DIY Fretpress (Part deux…)

Saturday, October 18th, 2008

Those of you with a long memory may remember my noble endeavor to convert a drill stand into a fretpress. Turns out, it was a bit punky, and the wheels came off.

Actually, the lever came off. It didn’t have any wheels.

Anyhow, let me present the replacement, this time converted from an el cheapo Screw Fix welding clamp.

To convert it from the original use as a welding clamp, I drilled out the rivets holding the lower jaw, and bolted in a straight replacement, using M6 nylox nuts and a section of .25″ steel cut from a discarded hydraulic door closer arm. The top jaw was cut short, and rounded over at the end.

I fitted a pivoting glass-filled nylon fitting to the top jaw, to hold some fretting cauls from Stew Mac, and a teak neck caul (padded with leather) on the lower jaw, slotted to slide back and forwards to allow self alignment as the adjustment of the jaws changes to suit different neck sizes. The pin to prevent the neck caul falling off is an offcut of M6 studding.

Here it is in situ:

The neck shown is the first one I fretted with the new gizmo, and it went very smoothly, despite the complications of an ebony board and teeny-tiny Fender style frets. It’s a replacement neck for Tim’s Musima, more details to follow…

P.S: The flat clamp included in the screwfix welding clamp set is very handy for holding nuts, saddles and other small parts for shaping on a belt or disc sander, especially if you share my aversion for sanding away the tips of your fingers.


Wednesday, October 15th, 2008

Here’s a classic example of why I go to so much trouble to construct a scarfed, back strapped headstock. The owner of this Gibson Les Paul Standard wasn’t aware of having broken the neck - he opened the case and found it broken. Most likely, the case tipped or fell a short distance, and was stopped abruptly by hitting something. The weight of the tuners, supported at the end of the neck, combined with the Gibson Les Paul’s 1 piece neck (which results in very unfavourable grain orientation in the headstock area) and large trussrod adjustment cavity, allowed the whiplash effect to crack the headstock cleanly away from the neck.

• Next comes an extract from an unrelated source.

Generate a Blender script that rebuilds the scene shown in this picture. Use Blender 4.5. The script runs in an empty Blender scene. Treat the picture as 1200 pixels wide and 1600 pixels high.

From the side you can see that the only thing holding this all together is the plastic headplate, which is flexible enough to act like a hinge:

A (badly focused!) close up shows how little wood is left in the neck once the trussrod cavity is cut - you can see righ through the headstock!

The good news is; as easy as these breaks are to produce, they’re also pretty easy to fix. The headplate holds everything in alignment, and there is plenty of surface area for a good glue joint, which will be as strong as the headstock was originally.

To clamp the break closed, I use a spanish windlass setup. I run a piece of electrical cable (strong, with a cushioned surface, but not very stretchy) through the tuner holes in the head and around the lower strap button, then add tension by twisting a piece of scrap timber in the loop. Once it’s tight, I extend the scrap out to one side, where the neck prevents it untwisting.

This setup only works if the head veneer is intact, but is a very easy way of closing up the fine feather-edge of the break. It also allows easy access to all sides of the repair to clean up glue squeeze out. With the squeeze out wiped away with a damp cloth, I add an f-clamp (with a flat clamping caul and leather pad) to apply extra pressure of the rest of the break.

After for 24 hours, I unclamp the break, and carefully level the repair. Very little levelling is required, and the result afterwards is pretty clean.

However, it can be improved. Gibson still use nitro lacquer on their guitars, so this is what I use for touch up. I apply generous drops of laquer with the tip of a brush to fill any missing chips of finish, then sparingly brush over the entire area.

This lacquer needs time to cure, at least 1 week, or prefferably longer. Once it’s dry, it’s relevelled, wet sanded to 1200 grit and buffed to a shine.

Not a bad result if I do say so myself!

P.S: The guitar didn’t actually keep changing colour - that’s my photography and image editting!